-- start Data to process --

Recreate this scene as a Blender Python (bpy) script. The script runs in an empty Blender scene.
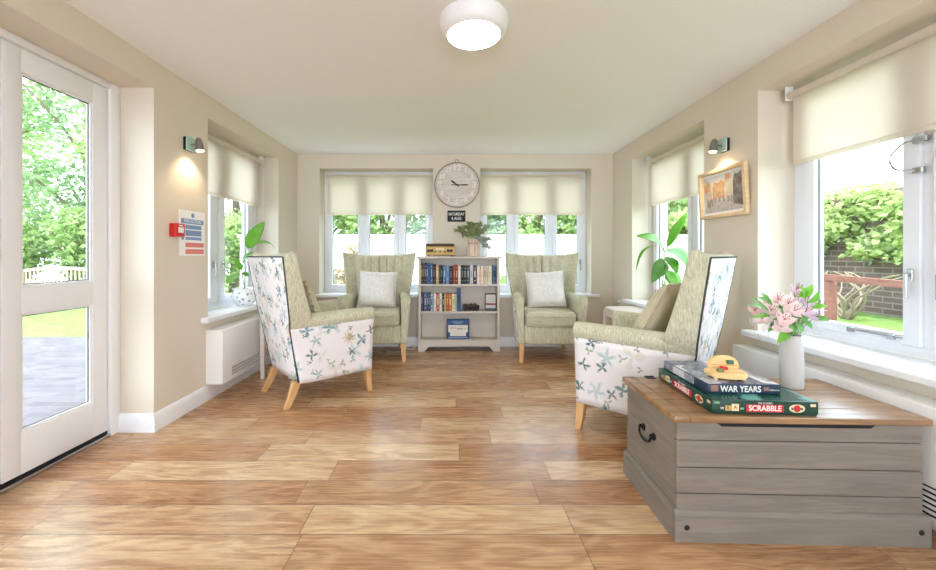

-- end Data to process --
-- start Data to process --

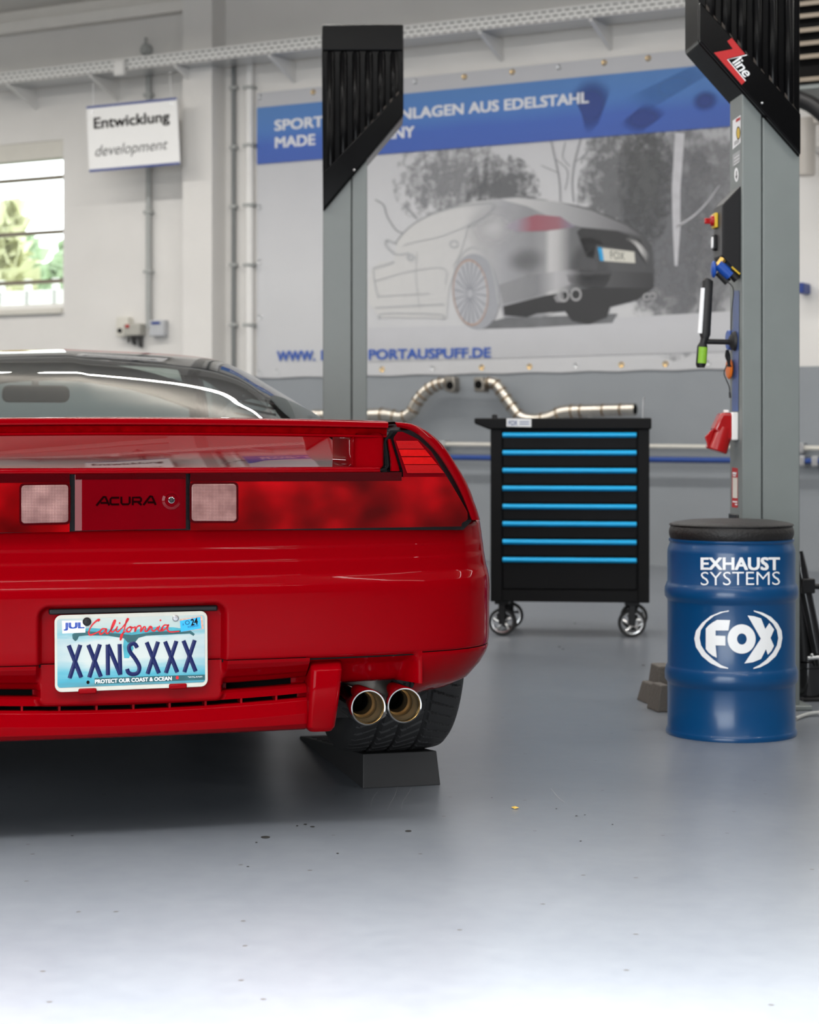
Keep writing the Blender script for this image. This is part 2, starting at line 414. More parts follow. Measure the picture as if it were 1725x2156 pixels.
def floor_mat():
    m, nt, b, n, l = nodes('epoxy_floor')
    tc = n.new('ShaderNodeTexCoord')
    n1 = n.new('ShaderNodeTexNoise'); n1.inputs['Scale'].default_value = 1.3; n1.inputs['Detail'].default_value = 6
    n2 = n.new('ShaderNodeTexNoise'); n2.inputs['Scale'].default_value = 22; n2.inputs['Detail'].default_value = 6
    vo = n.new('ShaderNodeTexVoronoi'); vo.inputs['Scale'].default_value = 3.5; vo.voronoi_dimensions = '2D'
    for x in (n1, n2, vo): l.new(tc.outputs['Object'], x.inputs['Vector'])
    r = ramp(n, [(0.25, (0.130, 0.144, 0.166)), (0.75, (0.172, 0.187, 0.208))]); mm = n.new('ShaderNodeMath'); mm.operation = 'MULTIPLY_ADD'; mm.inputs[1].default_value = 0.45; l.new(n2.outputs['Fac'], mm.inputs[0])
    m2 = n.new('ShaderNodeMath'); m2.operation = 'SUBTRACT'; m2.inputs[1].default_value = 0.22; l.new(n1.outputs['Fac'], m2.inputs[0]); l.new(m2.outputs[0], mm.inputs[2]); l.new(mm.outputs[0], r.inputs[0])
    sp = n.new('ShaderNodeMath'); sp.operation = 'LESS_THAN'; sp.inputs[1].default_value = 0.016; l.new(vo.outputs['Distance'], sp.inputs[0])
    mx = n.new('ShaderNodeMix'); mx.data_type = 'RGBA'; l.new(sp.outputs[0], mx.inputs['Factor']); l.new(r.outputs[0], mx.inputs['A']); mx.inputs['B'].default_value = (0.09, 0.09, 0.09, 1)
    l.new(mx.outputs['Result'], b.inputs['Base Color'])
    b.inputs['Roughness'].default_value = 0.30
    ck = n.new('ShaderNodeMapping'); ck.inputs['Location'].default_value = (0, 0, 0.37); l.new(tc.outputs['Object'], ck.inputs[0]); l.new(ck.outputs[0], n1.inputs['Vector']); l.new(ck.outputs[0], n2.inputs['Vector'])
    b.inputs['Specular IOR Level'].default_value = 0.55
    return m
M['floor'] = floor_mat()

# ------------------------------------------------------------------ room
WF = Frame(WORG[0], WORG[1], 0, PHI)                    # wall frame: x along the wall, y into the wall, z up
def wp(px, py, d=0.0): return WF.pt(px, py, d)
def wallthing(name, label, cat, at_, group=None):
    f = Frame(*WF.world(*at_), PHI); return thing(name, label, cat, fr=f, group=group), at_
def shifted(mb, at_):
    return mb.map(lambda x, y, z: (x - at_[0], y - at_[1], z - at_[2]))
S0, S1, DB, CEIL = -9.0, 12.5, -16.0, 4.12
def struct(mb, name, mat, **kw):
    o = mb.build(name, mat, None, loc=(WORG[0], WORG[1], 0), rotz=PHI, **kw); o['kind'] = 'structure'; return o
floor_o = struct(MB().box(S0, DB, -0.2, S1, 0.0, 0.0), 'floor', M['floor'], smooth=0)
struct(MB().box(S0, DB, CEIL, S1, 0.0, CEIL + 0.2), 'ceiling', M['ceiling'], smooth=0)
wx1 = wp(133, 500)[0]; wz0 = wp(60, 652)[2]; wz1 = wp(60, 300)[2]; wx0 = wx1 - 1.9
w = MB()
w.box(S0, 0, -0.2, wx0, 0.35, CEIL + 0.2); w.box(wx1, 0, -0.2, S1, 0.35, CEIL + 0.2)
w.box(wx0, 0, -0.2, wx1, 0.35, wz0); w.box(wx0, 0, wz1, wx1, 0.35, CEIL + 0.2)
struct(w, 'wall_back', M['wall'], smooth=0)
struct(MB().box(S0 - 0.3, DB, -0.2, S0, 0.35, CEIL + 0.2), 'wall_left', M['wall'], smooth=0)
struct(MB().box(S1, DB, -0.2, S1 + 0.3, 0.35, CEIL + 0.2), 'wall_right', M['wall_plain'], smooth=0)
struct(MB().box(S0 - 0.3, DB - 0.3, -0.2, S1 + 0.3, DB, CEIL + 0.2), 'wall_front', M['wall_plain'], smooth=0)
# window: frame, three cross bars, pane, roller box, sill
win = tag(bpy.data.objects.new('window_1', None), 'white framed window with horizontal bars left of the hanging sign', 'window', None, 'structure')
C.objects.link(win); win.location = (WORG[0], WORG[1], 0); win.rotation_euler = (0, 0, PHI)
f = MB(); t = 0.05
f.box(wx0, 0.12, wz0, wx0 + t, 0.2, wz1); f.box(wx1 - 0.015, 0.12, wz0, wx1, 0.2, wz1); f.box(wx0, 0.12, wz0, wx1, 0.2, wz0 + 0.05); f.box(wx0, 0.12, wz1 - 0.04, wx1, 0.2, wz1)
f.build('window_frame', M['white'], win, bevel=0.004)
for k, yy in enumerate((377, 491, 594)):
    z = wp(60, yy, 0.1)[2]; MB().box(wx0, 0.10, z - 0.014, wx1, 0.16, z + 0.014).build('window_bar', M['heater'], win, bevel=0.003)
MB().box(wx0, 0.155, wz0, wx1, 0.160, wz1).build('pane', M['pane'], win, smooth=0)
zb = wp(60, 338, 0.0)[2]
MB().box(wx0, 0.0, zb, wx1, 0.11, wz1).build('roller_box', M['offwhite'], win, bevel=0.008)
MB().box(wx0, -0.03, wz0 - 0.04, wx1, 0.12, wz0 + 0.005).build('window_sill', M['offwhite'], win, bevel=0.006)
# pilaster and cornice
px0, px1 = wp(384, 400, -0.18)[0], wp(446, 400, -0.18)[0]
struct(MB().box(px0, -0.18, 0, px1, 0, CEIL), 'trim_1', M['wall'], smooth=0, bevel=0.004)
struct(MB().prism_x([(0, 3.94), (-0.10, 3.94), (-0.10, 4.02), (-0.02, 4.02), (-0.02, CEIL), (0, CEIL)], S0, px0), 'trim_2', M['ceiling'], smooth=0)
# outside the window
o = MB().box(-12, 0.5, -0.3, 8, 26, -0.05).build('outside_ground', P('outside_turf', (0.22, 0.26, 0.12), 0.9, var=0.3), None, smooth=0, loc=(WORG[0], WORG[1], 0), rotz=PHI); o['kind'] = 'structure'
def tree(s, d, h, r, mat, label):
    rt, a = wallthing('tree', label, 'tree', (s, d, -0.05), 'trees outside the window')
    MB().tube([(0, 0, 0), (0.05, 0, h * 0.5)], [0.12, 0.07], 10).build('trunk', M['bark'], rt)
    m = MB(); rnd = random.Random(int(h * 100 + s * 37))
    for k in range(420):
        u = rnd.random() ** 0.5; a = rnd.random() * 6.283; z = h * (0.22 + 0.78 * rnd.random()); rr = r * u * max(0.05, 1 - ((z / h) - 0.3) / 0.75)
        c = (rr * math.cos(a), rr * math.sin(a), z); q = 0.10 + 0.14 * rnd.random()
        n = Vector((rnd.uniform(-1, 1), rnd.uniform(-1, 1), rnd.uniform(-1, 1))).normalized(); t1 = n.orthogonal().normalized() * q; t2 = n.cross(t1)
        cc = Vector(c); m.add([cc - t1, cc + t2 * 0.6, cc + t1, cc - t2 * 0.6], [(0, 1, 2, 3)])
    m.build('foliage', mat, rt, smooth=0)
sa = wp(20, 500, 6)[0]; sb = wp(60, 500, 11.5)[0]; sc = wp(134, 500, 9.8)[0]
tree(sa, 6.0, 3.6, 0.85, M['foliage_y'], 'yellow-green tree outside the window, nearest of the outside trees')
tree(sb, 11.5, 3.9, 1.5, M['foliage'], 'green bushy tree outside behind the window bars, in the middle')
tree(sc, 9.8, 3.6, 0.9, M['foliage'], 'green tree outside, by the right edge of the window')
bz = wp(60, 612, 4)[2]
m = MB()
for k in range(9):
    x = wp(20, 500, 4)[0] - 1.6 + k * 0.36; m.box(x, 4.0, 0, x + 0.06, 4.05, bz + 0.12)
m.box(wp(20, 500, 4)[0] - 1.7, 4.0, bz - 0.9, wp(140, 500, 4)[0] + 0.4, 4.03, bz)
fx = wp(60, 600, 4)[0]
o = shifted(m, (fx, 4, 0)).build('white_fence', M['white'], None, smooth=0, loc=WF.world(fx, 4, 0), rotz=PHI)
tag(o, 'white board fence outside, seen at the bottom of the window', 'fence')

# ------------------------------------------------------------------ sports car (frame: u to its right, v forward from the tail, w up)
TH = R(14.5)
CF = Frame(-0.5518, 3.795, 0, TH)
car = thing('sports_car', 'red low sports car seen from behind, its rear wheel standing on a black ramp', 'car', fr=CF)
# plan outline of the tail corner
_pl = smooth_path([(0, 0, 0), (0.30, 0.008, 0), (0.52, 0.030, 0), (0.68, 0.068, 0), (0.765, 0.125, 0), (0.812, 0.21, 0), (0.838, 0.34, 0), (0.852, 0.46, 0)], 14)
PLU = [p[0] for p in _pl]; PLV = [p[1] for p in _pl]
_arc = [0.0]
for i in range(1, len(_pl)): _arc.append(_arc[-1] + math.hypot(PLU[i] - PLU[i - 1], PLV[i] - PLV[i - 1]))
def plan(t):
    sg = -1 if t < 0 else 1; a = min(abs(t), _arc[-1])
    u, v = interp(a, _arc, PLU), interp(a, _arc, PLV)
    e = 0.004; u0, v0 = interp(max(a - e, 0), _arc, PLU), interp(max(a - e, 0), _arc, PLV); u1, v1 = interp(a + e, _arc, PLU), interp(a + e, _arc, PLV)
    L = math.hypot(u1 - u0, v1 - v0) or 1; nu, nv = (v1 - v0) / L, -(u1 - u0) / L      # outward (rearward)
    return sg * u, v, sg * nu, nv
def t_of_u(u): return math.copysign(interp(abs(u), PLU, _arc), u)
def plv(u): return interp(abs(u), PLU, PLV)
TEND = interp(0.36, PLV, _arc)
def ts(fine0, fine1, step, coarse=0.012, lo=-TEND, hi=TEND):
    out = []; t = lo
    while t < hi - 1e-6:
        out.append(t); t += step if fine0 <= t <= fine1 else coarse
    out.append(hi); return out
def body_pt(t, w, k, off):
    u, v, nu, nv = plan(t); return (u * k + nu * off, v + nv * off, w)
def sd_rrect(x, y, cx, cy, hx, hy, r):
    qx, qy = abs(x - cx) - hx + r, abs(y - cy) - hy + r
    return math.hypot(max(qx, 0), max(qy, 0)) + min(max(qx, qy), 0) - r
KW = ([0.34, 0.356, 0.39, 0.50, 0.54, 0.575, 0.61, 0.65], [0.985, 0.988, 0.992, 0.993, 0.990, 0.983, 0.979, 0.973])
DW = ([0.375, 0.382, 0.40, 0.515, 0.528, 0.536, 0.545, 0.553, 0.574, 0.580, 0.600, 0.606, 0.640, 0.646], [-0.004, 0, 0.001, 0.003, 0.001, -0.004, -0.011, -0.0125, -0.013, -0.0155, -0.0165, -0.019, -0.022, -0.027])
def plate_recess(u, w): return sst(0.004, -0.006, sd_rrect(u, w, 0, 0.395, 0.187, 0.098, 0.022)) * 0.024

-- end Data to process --

Report the number of lines in the listing that include the string "script"; give nothing but the number.

2